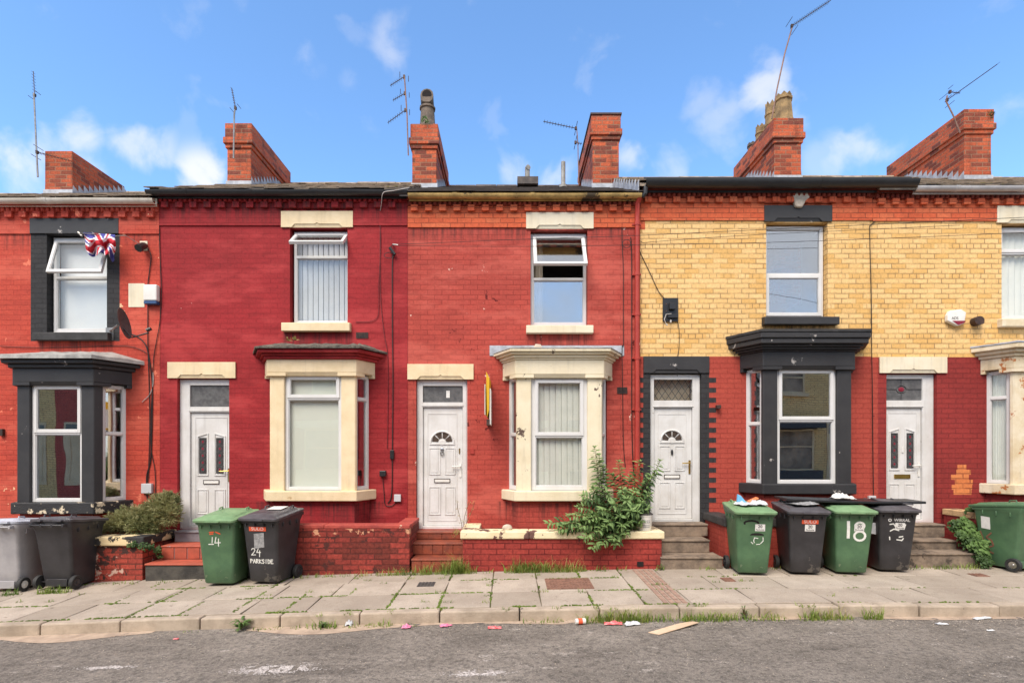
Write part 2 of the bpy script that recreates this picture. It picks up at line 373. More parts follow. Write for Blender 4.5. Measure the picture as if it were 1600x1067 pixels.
M['brick_opp'] = brick_mat('opposite_red_brick', S(196,92,78), S(180,84,70), S(96,40,34), 0.8, 0.010, 0.004)
M['brick_opp_y'] = brick_mat('opposite_yellow_brick', S(238,200,136), S(230,188,124), S(130,100,66), 0.9, 0.010, 0.004)
M['brick_blackpaint'] = brick_mat('black_painted_brick', S(58,57,58), S(50,49,51), S(34,33,35), 0.7, 0.007, 0.005, patchy=0.25, stain=0.0, chips=[(S(170,160,150), 10.0, 0.71)])
M['brick_cornice_dark'] = brick_mat('sooty_cornice_brick', S(150,62,44), S(112,46,38), S(70,34,30), 0.5, 0.006, 0.008, patchy=0.6, stain=0.4)

# road, pavement
def road_mat():
    t = NT('worn_asphalt'); p = t.pos()
    a = t.noise(p, 62.0, 3, 0.75); b = t.noise(p, 1.2, 6, 0.65); c = t.noise(p, 19.0, 6, 0.8); d = t.noise(p, 120.0, 2, 0.6)
    col = t.mix(t.ramp(b, 0.32, 0.68), S(150,141,131), S(128,120,111))
    st = t.noise(t.pos((0.5, 1.8, 1)), 1.5, 7, 0.72)
    col = t.mix(t.ramp(st, 0.50, 0.68, 0, 0.6), col, S(90,83,76))
    bl = t.noise(t.pos((0.4, 1.1, 1)), 1.3, 4, 0.6)
    col = t.mix(t.ramp(bl, 0.50, 0.70, 0, 0.45), col, S(172,162,150))
    col = t.mix(t.ramp(c, 0.36, 0.56, 0.7, 0), col, S(74,70,67))
    col = t.mix(t.ramp(a, 0.42, 0.30, 0, 0.8), col, S(54,51,49))
    col = t.mix(t.ramp(a, 0.56, 0.72, 0, 0.8), col, S(196,186,174))
    col = t.mix(t.ramp(d, 0.62, 0.72, 0, 0.6), col, S(186,178,168))
    ck = t.noise(p, 0.8, 8, 0.85)
    col = t.mix(t.ramp(t.math('ABSOLUTE', t.math('SUBTRACT', ck, 0.5)), 0.0, 0.008, 0.5, 0), col, S(52,49,47))
    lt = t.noise(t.pos((0.8, 1.6, 1)), 2.6, 8, 0.78)
    col = t.mix(t.math('MULTIPLY', t.ramp(lt, 0.57, 0.66, 0, 0.75), t.ramp(a, 0.42, 0.56)), col, S(208,198,188))
    return t.done(col, 0.92, t.bump(t.math('ADD', a, t.math('MULTIPLY', c, 1.5)), 0.012), spec=0.25)
M['road'] = road_mat()
def paint_patch_mat():
    t = NT('worn_white_road_paint'); p = t.pos()
    a = t.noise(p, 60.0, 4, 0.8)
    col = t.mix(t.ramp(a, 0.40, 0.62), S(214,206,200), S(120,112,106))
    return t.done(col, 0.9, t.bump(a, 0.004))
M['road_paint'] = paint_patch_mat()
def slab_mat():
    t = NT('pavement_slab'); p = t.pos()
    a = t.noise(p, 90.0, 4, 0.7); b = t.noise(p, 2.0, 6, 0.65)
    oi = t.n('ShaderNodeAttribute'); oi.attribute_name = 'tone'
    col = t.mix(t.ramp(b, 0.3, 0.7), S(196,183,168), S(170,157,144))
    col = t.mix(t.math('MULTIPLY', oi.outputs['Fac'], 0.55), col, S(146,134,120))
    col = t.mix(t.ramp(a, 0.35, 0.62, 0.4, 0), col, S(120,110,98))
    sp = t.noise(p, 5.0, 6, 0.7)
    col = t.mix(t.ramp(sp, 0.58, 0.72, 0, 0.55), col, S(122,112,98))
    sq = t.noise(t.pos((1,1,1)), 11.0, 3, 0.6)
    col = t.mix(t.ramp(sq, 0.66, 0.72, 0, 0.5), col, S(104,92,82))
    return t.done(col, 0.92, t.bump(a, 0.003), spec=0.25)
M['slab'] = slab_mat()
M['joint'] = plain('mossy_joint', S(96,98,58), S(92,80,64), 3.0, 0.95, 0.01, 60)
M['buff_edge'] = plain('buff_gutter_concrete', S(190,168,146), S(158,138,120), 6.0, 0.95, 0.005, 60, chips=(S(96,90,86), 9.0, 0.60))
M['ground'] = plain('bare_ground', (0.12,0.11,0.09,1), (0.09,0.08,0.07,1), 0.4, 0.95, 0.01, 10)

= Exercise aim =
Extract the lines exactly, please: the first line of the listing, the line with "0.008, patchy=0.6, stain=0.4)", and every line between them, but no pictures.

= The result =
Write part 2 of the bpy script that recreates this picture. It picks up at line 373. More parts follow. Write for Blender 4.5. Measure the picture as if it were 1600x1067 pixels.
M['brick_opp'] = brick_mat('opposite_red_brick', S(196,92,78), S(180,84,70), S(96,40,34), 0.8, 0.010, 0.004)
M['brick_opp_y'] = brick_mat('opposite_yellow_brick', S(238,200,136), S(230,188,124), S(130,100,66), 0.9, 0.010, 0.004)
M['brick_blackpaint'] = brick_mat('black_painted_brick', S(58,57,58), S(50,49,51), S(34,33,35), 0.7, 0.007, 0.005, patchy=0.25, stain=0.0, chips=[(S(170,160,150), 10.0, 0.71)])
M['brick_cornice_dark'] = brick_mat('sooty_cornice_brick', S(150,62,44), S(112,46,38), S(70,34,30), 0.5, 0.006, 0.008, patchy=0.6, stain=0.4)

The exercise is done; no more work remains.